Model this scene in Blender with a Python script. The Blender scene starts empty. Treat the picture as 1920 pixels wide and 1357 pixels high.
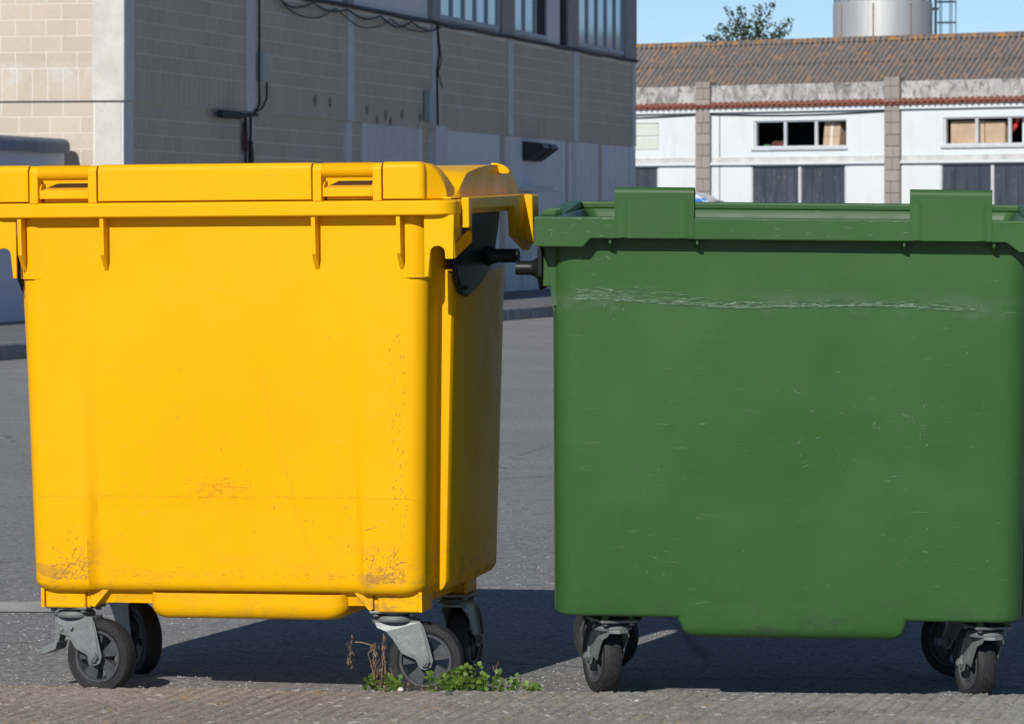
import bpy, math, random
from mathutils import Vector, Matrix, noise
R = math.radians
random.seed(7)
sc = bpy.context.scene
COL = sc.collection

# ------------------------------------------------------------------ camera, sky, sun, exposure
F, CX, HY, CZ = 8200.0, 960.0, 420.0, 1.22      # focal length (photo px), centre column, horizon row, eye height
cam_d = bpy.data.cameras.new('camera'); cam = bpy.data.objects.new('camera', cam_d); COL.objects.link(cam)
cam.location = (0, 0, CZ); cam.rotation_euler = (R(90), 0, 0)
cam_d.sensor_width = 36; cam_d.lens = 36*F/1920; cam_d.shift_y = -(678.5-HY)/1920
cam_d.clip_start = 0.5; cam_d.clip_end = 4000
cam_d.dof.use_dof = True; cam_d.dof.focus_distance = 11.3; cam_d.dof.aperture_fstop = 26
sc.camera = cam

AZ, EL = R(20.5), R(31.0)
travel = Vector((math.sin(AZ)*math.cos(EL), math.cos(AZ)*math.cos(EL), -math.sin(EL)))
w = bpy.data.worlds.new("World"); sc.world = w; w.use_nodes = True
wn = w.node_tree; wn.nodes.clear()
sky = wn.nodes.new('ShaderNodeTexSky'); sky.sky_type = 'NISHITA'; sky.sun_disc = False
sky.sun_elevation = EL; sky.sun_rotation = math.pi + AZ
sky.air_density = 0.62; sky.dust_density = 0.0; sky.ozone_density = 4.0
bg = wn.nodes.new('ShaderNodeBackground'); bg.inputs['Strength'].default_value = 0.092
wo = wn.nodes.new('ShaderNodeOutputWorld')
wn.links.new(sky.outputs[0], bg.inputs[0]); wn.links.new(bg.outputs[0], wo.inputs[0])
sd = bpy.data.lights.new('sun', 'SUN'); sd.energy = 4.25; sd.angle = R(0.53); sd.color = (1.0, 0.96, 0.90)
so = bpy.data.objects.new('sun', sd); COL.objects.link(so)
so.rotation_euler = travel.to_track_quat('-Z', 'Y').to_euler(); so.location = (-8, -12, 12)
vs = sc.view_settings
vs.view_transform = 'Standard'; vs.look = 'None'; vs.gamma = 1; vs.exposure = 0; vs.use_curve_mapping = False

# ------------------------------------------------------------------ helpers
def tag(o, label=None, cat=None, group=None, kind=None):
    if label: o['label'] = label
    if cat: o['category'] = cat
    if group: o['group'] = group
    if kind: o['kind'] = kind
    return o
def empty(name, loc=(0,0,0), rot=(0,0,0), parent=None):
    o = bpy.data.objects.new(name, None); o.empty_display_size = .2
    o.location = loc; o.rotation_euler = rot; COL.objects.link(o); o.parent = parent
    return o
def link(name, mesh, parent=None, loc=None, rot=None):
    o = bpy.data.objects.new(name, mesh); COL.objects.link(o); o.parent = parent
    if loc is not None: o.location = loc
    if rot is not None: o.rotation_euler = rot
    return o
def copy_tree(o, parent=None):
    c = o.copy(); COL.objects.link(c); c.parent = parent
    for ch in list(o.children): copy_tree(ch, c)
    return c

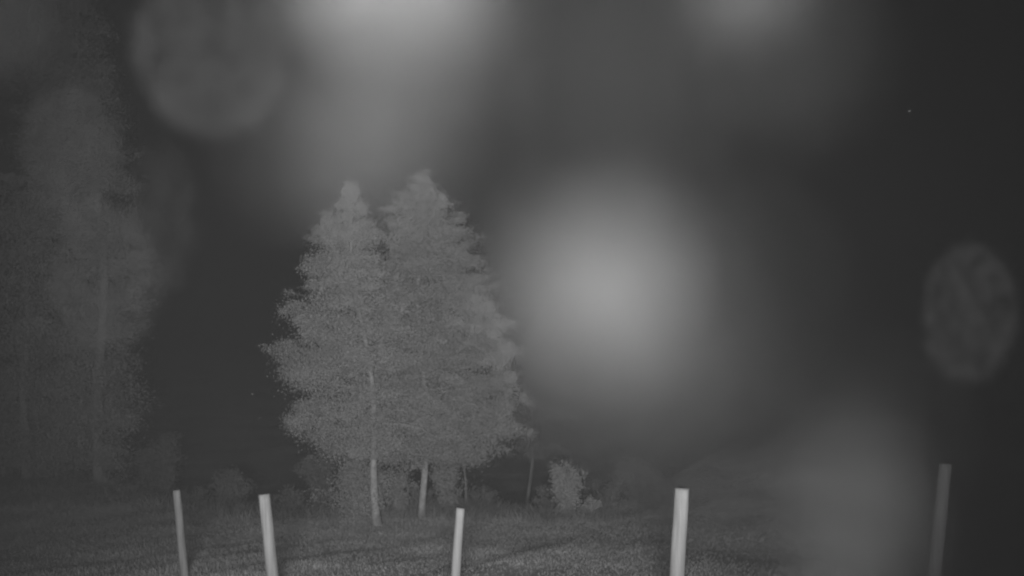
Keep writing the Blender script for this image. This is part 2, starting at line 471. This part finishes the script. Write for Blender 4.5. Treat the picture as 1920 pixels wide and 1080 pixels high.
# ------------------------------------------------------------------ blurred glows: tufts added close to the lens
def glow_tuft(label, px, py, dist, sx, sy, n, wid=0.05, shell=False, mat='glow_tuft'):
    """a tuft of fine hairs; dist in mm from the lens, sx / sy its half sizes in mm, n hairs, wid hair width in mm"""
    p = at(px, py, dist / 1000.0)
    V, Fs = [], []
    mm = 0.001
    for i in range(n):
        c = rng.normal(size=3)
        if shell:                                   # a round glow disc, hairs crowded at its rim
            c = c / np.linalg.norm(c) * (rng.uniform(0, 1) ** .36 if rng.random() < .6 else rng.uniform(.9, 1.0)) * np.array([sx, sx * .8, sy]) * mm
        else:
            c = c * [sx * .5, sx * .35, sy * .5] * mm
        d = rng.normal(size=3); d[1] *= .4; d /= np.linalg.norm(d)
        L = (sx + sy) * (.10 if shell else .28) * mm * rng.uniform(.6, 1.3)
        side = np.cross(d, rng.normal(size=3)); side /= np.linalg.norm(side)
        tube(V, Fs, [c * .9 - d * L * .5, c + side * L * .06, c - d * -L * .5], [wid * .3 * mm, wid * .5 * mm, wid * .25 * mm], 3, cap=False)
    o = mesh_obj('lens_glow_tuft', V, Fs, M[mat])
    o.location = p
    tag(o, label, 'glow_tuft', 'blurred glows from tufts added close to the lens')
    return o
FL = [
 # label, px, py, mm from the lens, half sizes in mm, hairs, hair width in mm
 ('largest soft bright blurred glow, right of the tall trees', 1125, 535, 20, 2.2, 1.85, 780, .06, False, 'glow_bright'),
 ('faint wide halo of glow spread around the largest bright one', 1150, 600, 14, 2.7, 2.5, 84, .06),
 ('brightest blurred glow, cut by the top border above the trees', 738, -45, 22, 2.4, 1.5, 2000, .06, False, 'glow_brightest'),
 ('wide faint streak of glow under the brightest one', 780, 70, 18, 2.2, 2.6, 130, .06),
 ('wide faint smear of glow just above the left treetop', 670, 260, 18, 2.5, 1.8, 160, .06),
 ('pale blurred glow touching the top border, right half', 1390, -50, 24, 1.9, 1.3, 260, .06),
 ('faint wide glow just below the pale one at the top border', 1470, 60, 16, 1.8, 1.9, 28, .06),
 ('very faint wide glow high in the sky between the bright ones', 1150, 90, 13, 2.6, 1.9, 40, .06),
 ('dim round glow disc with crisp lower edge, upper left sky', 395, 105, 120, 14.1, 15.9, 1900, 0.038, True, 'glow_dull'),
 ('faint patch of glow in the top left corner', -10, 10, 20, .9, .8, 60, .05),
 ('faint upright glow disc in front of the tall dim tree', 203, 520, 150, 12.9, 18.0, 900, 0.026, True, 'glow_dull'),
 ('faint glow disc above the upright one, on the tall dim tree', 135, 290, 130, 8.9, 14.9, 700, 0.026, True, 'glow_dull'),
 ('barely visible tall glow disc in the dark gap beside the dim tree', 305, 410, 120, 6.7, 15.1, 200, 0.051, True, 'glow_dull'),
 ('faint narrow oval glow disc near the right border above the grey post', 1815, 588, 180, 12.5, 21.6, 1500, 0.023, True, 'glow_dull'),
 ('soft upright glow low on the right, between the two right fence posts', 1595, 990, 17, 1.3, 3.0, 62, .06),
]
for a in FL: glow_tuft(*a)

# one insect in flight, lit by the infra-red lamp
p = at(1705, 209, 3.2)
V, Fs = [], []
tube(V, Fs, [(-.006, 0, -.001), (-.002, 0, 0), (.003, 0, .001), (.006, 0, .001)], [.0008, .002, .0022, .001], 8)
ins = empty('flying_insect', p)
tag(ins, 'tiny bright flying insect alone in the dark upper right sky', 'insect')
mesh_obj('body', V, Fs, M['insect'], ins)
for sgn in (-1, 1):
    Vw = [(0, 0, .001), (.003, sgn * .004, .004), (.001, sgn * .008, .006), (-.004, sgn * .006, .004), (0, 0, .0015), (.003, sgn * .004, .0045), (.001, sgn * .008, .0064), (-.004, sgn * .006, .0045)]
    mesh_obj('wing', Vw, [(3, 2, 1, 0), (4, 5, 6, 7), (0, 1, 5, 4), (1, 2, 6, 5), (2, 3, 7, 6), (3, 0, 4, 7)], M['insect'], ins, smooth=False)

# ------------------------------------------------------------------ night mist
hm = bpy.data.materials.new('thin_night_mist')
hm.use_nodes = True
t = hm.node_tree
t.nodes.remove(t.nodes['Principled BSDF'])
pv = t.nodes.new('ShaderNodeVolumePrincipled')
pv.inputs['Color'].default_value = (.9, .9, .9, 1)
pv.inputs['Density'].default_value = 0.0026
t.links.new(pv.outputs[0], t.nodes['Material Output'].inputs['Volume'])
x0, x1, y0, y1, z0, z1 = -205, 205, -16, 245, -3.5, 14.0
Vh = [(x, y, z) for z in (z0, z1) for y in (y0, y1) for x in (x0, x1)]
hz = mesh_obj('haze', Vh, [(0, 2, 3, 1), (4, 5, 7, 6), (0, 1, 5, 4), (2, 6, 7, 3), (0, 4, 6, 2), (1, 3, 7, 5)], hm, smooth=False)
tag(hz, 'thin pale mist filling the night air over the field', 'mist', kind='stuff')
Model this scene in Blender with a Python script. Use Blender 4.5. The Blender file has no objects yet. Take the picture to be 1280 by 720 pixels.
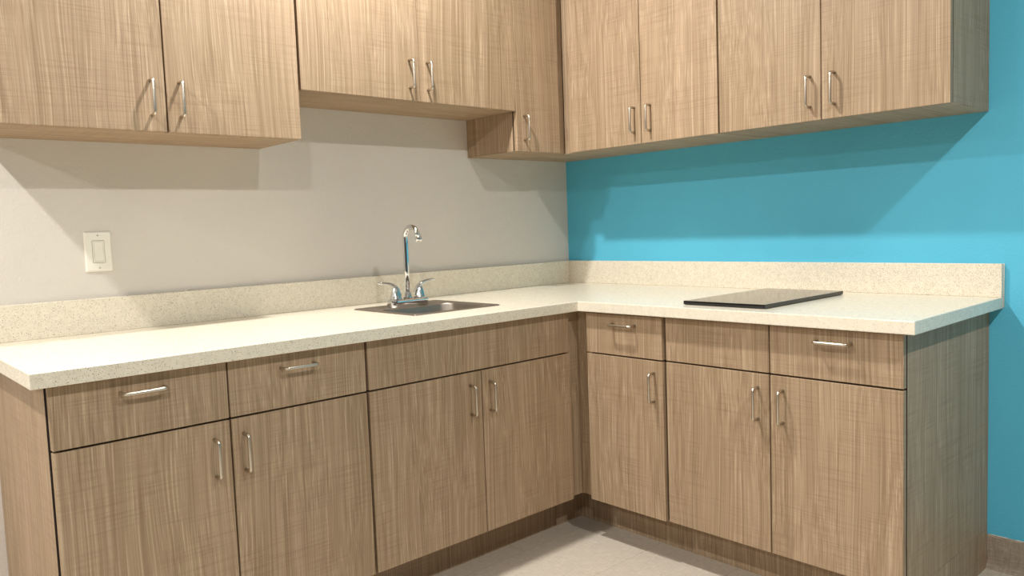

------------

### Direction
Everything from the first line of the entries through the line that contains "vs.view_transform = 'Standard';" is to be reproduced exactly, except the pictures.

### Solution to this task
Model this scene in Blender with a Python script. The Blender scene starts empty. Treat the picture as 1920 pixels wide and 1357 pixels high.
import bpy, math, random
from mathutils import Vector, Matrix, noise
R = math.radians
random.seed(7)
sc = bpy.context.scene
COL = sc.collection

# ------------------------------------------------------------------ camera, sky, sun, exposure
F, CX, HY, CZ = 8200.0, 960.0, 420.0, 1.22      # focal length (photo px), centre column, horizon row, eye height
cam_d = bpy.data.cameras.new('camera'); cam = bpy.data.objects.new('camera', cam_d); COL.objects.link(cam)
cam.location = (0, 0, CZ); cam.rotation_euler = (R(90), 0, 0)
cam_d.sensor_width = 36; cam_d.lens = 36*F/1920; cam_d.shift_y = -(678.5-HY)/1920
cam_d.clip_start = 0.5; cam_d.clip_end = 4000
cam_d.dof.use_dof = True; cam_d.dof.focus_distance = 11.3; cam_d.dof.aperture_fstop = 26
sc.camera = cam

AZ, EL = R(20.5), R(31.0)
travel = Vector((math.sin(AZ)*math.cos(EL), math.cos(AZ)*math.cos(EL), -math.sin(EL)))
w = bpy.data.worlds.new("World"); sc.world = w; w.use_nodes = True
wn = w.node_tree; wn.nodes.clear()
sky = wn.nodes.new('ShaderNodeTexSky'); sky.sky_type = 'NISHITA'; sky.sun_disc = False
sky.sun_elevation = EL; sky.sun_rotation = math.pi + AZ
sky.air_density = 0.62; sky.dust_density = 0.0; sky.ozone_density = 4.0
bg = wn.nodes.new('ShaderNodeBackground'); bg.inputs['Strength'].default_value = 0.092
wo = wn.nodes.new('ShaderNodeOutputWorld')
wn.links.new(sky.outputs[0], bg.inputs[0]); wn.links.new(bg.outputs[0], wo.inputs[0])
sd = bpy.data.lights.new('sun', 'SUN'); sd.energy = 4.25; sd.angle = R(0.53); sd.color = (1.0, 0.96, 0.90)
so = bpy.data.objects.new('sun', sd); COL.objects.link(so)
so.rotation_euler = travel.to_track_quat('-Z', 'Y').to_euler(); so.location = (-8, -12, 12)
vs = sc.view_settings
vs.view_transform = 'Standard'; vs.look = 'None'; vs.gamma = 1; vs.exposure = 0; vs.use_curve_mapping = False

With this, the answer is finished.